Retail, Innovation and Manufacturing reporter for the NZ Herald

Uber drops pricing and driver restrictions

Uber fares just got 20 per cent cheaper in Auckland and Wellington. Photo / NZME
Uber fares just got 20 per cent cheaper in Auckland and Wellington. Photo / NZME

Ride share business Uber is dropping its fares in Auckland and Wellington by 20 per cent and making it easier for drivers to get on the Uber platform by reducing the time and cost to become accredited.

The company has announced changes to its model today that include new processes that cut the cost of becoming an Uber driver to $20 and take around six days to complete, compared with the three months and around $1500 previously required to get the three different licenses.

Uber New Zealand general manager Oscar Peppitt had previously said the time and cost required to become an Uber driver was not realistic for most people. The company says the changes would make Uber more accessible.

"Not only will this make it more affordable for you to get where you need to go, but from past experience, for driver-partners, higher demand for rides means more time moving people, less time spent waiting around and more money in their back pocket," the company said.

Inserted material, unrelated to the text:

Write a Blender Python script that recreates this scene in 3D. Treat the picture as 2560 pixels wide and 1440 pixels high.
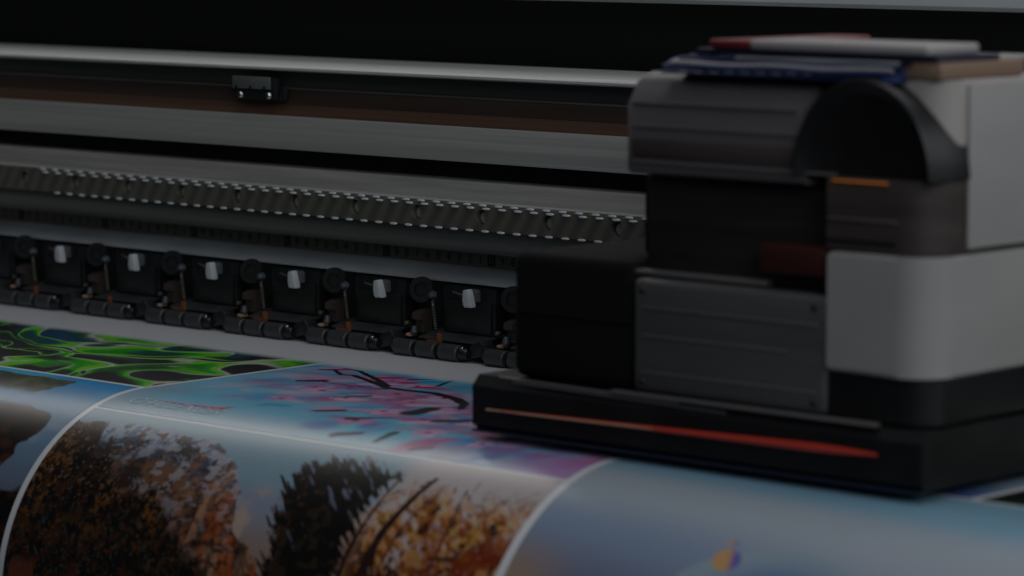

"We have also heard from thousands of New Zealanders that the processes to get on the Uber platform can take far too long and cost too much. Today that changes. We are introducing new processes that cut the cost of getting on the road to $20 and take only around six days to complete, making flexible earning opportunities for residents in Auckland and Wellington even more accessible."

Uber has also removed the need to have a commercial license but said it would continue to ensure every driver had passed a criminal background check from the Ministry of Justice as well as a driving history check from the New Zealand Transport Agency before they could drive on the Uber platform.

The company has also introduced a rule that cars on the platform have to be from 2006 or newer, and have third party property damage insurance as well as a current warrant of fitness.